Sunday, December 6, 2009

Is Gold For Real?

The apocalypse cometh. Now that we have weathered the perfect financial storm-- that's secular-speak for apocalypse-- our attention has turned to the next calamity looming over the horizon.

Many of us believe it will be produced by global warming. For the moment, however, the "settled" science of global warming is rather unsettled. Something about scientists in England tilting the evidence and fictionalizing the science in favor of Al Gore's favorite cause.

Nonetheless, global warming has a consummate virtue: people understand it. It makes for a great narrative and it allows celebrities to feel that they are smart!

Meantime, the American Congress is consuming itself with work on reforming the health care system. As though health care is what determines whether or not people have jobs.

Working your butt off to institute radical reforms in the health care system is like fiddling while Rome is burning. It is a futile exercise, more the problem than the solution.

Or, as the President of China asked the President of the United States: That's all well and good, but how are you going to pay for it?

I am not suggesting that all of this apocalyptic thinking is for naught. I believe that it is simply misplaced. If the last crisis was the threat that the financial system was going to collapse, the next crisis will be upon us when the almighty U.S. dollar collapses.

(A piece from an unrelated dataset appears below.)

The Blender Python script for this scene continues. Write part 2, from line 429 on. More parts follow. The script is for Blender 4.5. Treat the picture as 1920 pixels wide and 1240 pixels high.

In many ways that will be our Armageddon, because we will not be able to solve it by printing more dollars.

We could print and borrow our way out of the last financial crisis, but if people are no longer willing to accept the dollar at face value and are no longer willing to lend us money, well then, we cannot print and borrow our way out of it.

Few people are going to see this coming because, compared with global warming, melting ice-caps, starving polar bears, and flooded resort communities, the collapse of the dollar is not so easy to understand. It is even harder to place within a narrative and harder still to visualize.

Sometimes people believe in prophecies or other fictions because it is easy to understand them as a story and because they are easily visualized.

The image of dying polar bears is more persuasive than the fact that the polar bear population is increasing. For a true believer like Al Gore, this inconvenient fact will have strictly no impact on his quasi-delusional beliefs.

All of this to introduce an article by the estimable James Grant, one of the few who foresaw the pending collapse of the market in mortgage-backed securities, and who has now written a "requiem" for the U. S. Dollar. Link here.

If you like being in touch with reality, even the most dire realities, you will love reading James Grant.

For the purposes of this blog the impending demise of the dollar reflects what happens when our most cherished and universally-held beliefs run up against reality.

Truth be told, we are not very good at dealing with reality. Our culture does not encourage it; many of us have not even learned how. Those who determine the course of the culture, people who are drawn to matters psychological and intellectual, prefer to believe that mind creates reality. If you can convince enough people that mind creates reality then the intellectual elites gain status and prestige and power. What's not to like about that.

The last thing the intelligentsia want you to believe is that reality exists on its own, that it has a form and a shape that persists regardless of what you think about it or feel about it, and that we cannot reshape it, but need to negotiate with it.

We have been led to believe the contrary. We have learned that reality is what we name it, how we talk about it, how we interpret it, what we feel about it, and how we perceive it.

Even if we admit that there is some indeterminate stuff out there, we tell ourselves-- because we have studied in the best universities with the best philosophical minds who have been able to earn tenure-- that our minds must take up this stuff and form into a coherent and intelligible whole. Our minds are like potters working with big clumps of clay, making them into Ming porcelain.

If reality is only what our minds make it, then there is, according to our greatest professors, no such thing as immutable essences or intrinsic values.

Which brings us, somewhat circuitously, to the dollar. As Grant argues, what makes the dollar money is the simple fact that someone, in this case, a government, said that it was money, and that a bunch of other someones are willing to accept it as money.

Paper money is money by fiat. As Grant and other amateurs of yellow metal insist, gold is money, not by fiat, but in fact.

Gold is real money; paper money is a fiction, become ever more fictional the more we print it. For my prior thoughts on this topic, with due reference to James Grant, see this post from over a year ago. Link here.

It was bad enough when mortgages turned out to have no real value because they have been sold and bought based on the assumption that real property had the value that the mortgage bankers all believed that it had.

Now it turns out that appraised home values were more fiction than fact, that the salaries that justified the granting of mortgages were more fiction than fact, that the investment products constructed of these mortgages were more fiction than fact, and thus that your savings, which you had dutifully entrusted to your local bank, had been invested by said bank in one or the other of these fictions, and thus, had, in large part, simply disappeared.

It's one thing for the polar bears to disappear; it is quite a bit more frightening for your savings to disappear. Best go back to the polar bears.